Mr. Aso and Mr. Lee cleverly avoided sensitive issues such as differences in perception of modern Asian history and the territorial dispute over islets in the Sea of Japan known as Takeshima in Japan and Dokdo in South Korea. Taking up these issues could have weakened their administrations at a time when both are suffering from sluggish approval ratings at home. South Korea, whose economy has been battered by the global financial crisis and which has seen its currency’s value plummet, seeks an increase in physical investments in the country by Japanese enterprises. Mr. Aso responded to this by taking 18 business leaders to Seoul.
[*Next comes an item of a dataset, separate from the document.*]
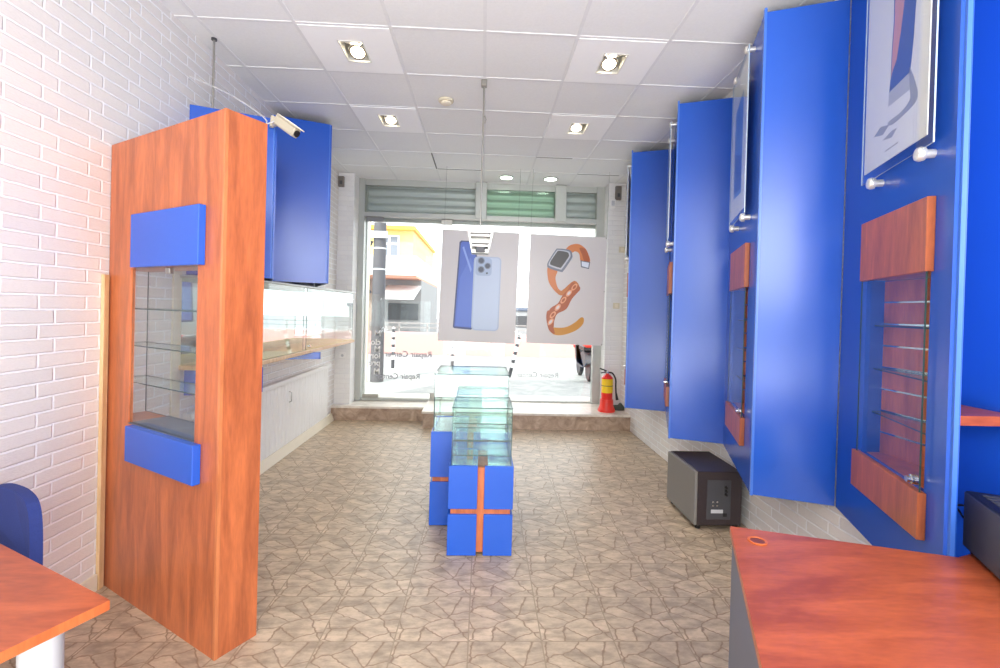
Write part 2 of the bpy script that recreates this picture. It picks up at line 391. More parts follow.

But the two leaders could not produce an agreement on launching a bilateral economic partnership immediately.

The focus of the summit was coordinating the stances of Japan and South Korea toward Mr. Obama’s administration. Mr. Aso and Mr. Lee agreed to closely cooperate with Mr. Obama in order to attain denuclearization of North Korea. The two leaders appear worried that the U.S. may bypass Japan and South Korea and pursue bilateral talks with North Korea, or deepen ties with China, in handling North Korea’s nuclear weapons issue.

Anticipating Mr. Obama’s request for contributions from Japan and South Korea toward improving the situation in Afghanistan, Mr. Aso and Mr. Lee agreed to promote human resources development and agriculture in the country.

Although both leaders expressed hope for a “new era” of bilateral relations, Japan-South Korea ties are not necessarily firm given the divergent views on Takeshima and historical issues, and on South Korea’s trade deficit with Japan of more than $30 billion. Efforts to strengthen ties will demand careful handling.